A legitimidade das analogias históricas é, sem dúvida, condicionada. Mas há talvez um critério que as legitima: o haver iluminação recíproca do presente e do passado. A analogia entre o jogador de hóquei sobre o gelo – e os seus espectadores entusiastas – e o pintor – e os seus admiradores incondicionais – é uma boa analogia. A mentira de uma identidade alternativa parece ser comum a certa espécie de criminosos. Apesar de tudo, Estaline também gostava de se apresentar como linguista.

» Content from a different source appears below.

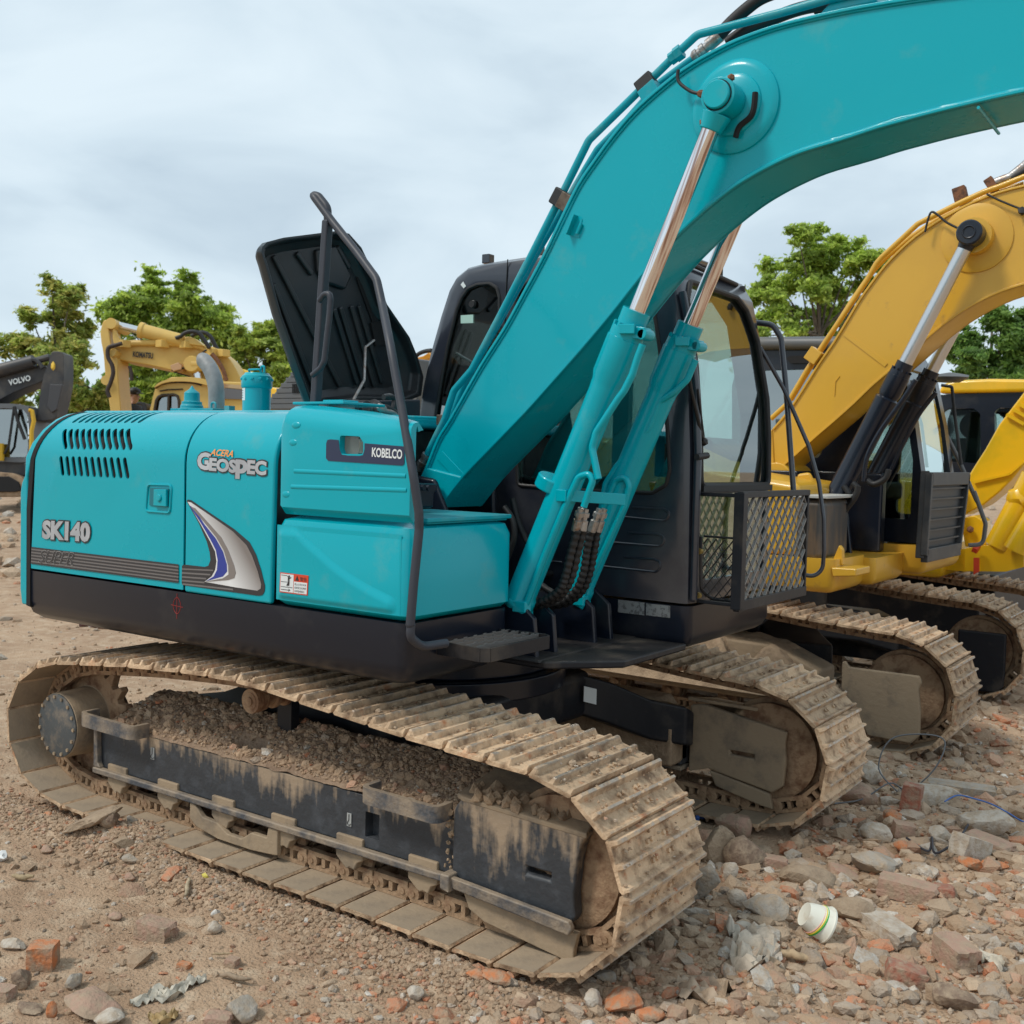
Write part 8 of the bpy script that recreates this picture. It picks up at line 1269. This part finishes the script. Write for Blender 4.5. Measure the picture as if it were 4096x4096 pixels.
tree((-29.286,21.400,0.847), BL([(-30.426,21.035,7.836),(-30.626,20.866,7.374),(-29.881,21.391,7.398),(-29.447,21.714,7.685),(-31.069,20.548,7.268),(-31.512,20.230,7.163),(-31.559,20.163,6.614),(-30.888,20.636,6.635),(-30.221,21.111,6.748),(-29.555,21.587,6.861),(-29.112,21.904,6.966),(-28.651,22.212,6.707),(-28.194,22.523,6.539),(-28.320,22.406,6.079),(-28.847,22.040,6.154),(-29.513,21.565,6.041),(-30.254,21.037,5.926),(-31.009,20.516,6.084),(-31.461,20.203,6.161),(-28.013,22.611,5.907),(-27.840,22.704,5.456),(-28.432,22.281,5.346),(-29.103,21.808,5.324),(-29.779,21.338,5.394),(-30.655,20.697,5.000),(-31.084,20.372,4.622),(-30.469,20.783,4.277),(-29.732,21.313,4.483),(-30.744,20.561,3.811)], (45, 58, 60, 50, 52, 40, 48, 66, 72, 70, 62, 58, 46, 60, 66, 70, 70, 60, 42, 46, 38, 56, 62, 60, 56, 50, 60, 60, 50), 40), 40, GRN, 'broad bright green tree behind the pale yellow excavator', 69300, 0.133)
tree((-23.688,20.450,1.023), BL([(-24.001,20.531,5.858),(-24.257,20.336,5.603),(-23.649,20.759,5.540),(-24.513,20.140,5.348),(-24.031,20.464,5.118),(-23.486,20.838,4.971),(-24.417,20.172,4.777),(-23.800,20.591,4.550),(-23.385,20.868,4.317),(-24.321,20.204,4.205),(-23.905,20.481,3.972),(-23.490,20.758,3.739),(-24.664,19.972,4.358)], (38, 42, 44, 38, 52, 44, 46, 52, 46, 44, 52, 46, 34), 36), 36, YGR, 'light yellow-green tree left of the raised black hood', 33000, 0.117)
tree((-6.736,25.054,1.561), BL([(-7.626,24.833,8.033),(-7.297,25.073,8.181),(-6.675,25.503,8.064),(-7.891,24.629,7.751),(-6.378,25.691,7.731),(-7.378,24.978,7.562),(-6.819,25.372,7.580),(-8.091,24.458,7.265),(-7.636,24.770,7.143),(-7.021,25.203,7.163),(-6.350,25.676,7.185),(-6.022,25.917,7.332),(-8.339,24.245,6.642),(-7.944,24.519,6.586),(-7.329,24.952,6.606),(-6.661,25.427,6.696),(-6.158,25.782,6.712),(-8.601,24.039,6.291),(-8.140,24.347,6.032),(-7.521,24.778,5.984),(-6.854,25.253,6.073),(-6.298,25.649,6.160),(-8.454,24.099,5.611),(-7.829,24.527,5.426),(-7.214,24.961,5.446),(-8.542,24.008,5.130),(-7.584,24.674,5.023),(-6.711,25.316,5.462)], (34, 34, 36, 44, 44, 56, 56, 46, 62, 66, 60, 44, 44, 58, 60, 60, 50, 40, 52, 50, 50, 50, 46, 44, 44, 38, 44, 44), 30), 30, GRN, 'rounded green tree standing behind the teal excavator cab', 56100, 0.098, airy=.5)
tree((-1.772,21.208,1.713), BL([(-1.512,21.622,5.390),(-1.808,21.392,5.052),(-1.313,21.737,5.013),(-2.152,21.133,4.767),(-1.696,21.443,4.617),(-1.244,21.756,4.522),(-2.359,20.966,4.432),(-2.038,21.182,4.278),(-1.585,21.495,4.183),(-1.129,21.806,4.033),(-2.477,20.863,4.100),(-2.197,21.046,3.890),(-1.747,21.360,3.849),(-1.011,21.964,5.242),(-0.793,22.070,4.482),(-1.291,21.671,3.700)], (52, 55, 58, 50, 62, 62, 44, 56, 62, 60, 42, 46, 56, 55, 60, 50), 24), 24, DKG, 'dense dark green tree above the lemon-yellow cab at the right edge', 59400, 0.086)
for i, (pts, D, lm, lab_) in enumerate((([(-38.606,19.940,3.965),(-38.047,20.353,4.284),(-37.458,20.749,4.002),(-38.252,20.158,3.474),(-37.509,20.675,3.398),(-39.262,19.478,3.944)], 44, OLV, 'low olive bush behind the dark grey excavator cab'), ([(-37.842,22.909,3.727),(-37.264,23.344,4.165),(-36.808,23.632,3.655),(-37.392,23.200,3.322),(-38.073,22.714,3.195)], 46, DKG, 'dark low bush left of the pale yellow arm'), ([(-32.776,21.591,3.995),(-32.365,21.857,3.625),(-32.111,22.012,3.250),(-33.060,21.355,3.411),(-31.827,22.248,3.834)], 42, DKG, 'dark leafy bush between the pale yellow arm and cab'), ([(-18.683,47.608,7.227),(-17.452,48.475,7.267),(-16.216,49.339,7.181),(-14.544,50.478,6.608),(-12.923,51.645,7.036)], 55, GRN, 'distant hedge seen behind the cab of the teal excavator'))):
    p0 = V3(pts[0]); tree((p0.x, p0.y, .4), BL(pts, [60, 55, 60, 60, 55, 60], D, 2), D, lm, lab_, 9000, .2, trunk_r=.1)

PS. Marcelo Rebelo de Sousa declarou a Ângela Silva, do Expresso, que assume, em relação ao Governo, o papel de “grilo falante”. Quer dizer: adopta a posição da consciência que é a da personagem do desenho animado de Walt Disney. Eu lembro-me bem – até tinha um disco de 45 rotações – dos longos discursos (em português do Brasil) do grilo. Mas talvez fosse conveniente que Marcelo lesse o escrito original de Carlo Collodi, que serviu de inspiração ao filme. É que, se bem me lembro, o grilo, mal tenta reprovar o comportamento de Pinóquio, é logo esborrachado por ele contra uma parede – para apenas aparecer, uma segunda vez, miraculosamente, tentando falar de novo e conhecendo outra vez um fim parecido. Imagino que tal funesto destino – não ser esborrachado, mas calado – seja particularmente incómodo para Marcelo, mas o Pinóquio era assim. E, já agora, uma pergunta quase metafísica: quem é, neste desenho animado em que vive e nos quer fazer viver, o Gepeto?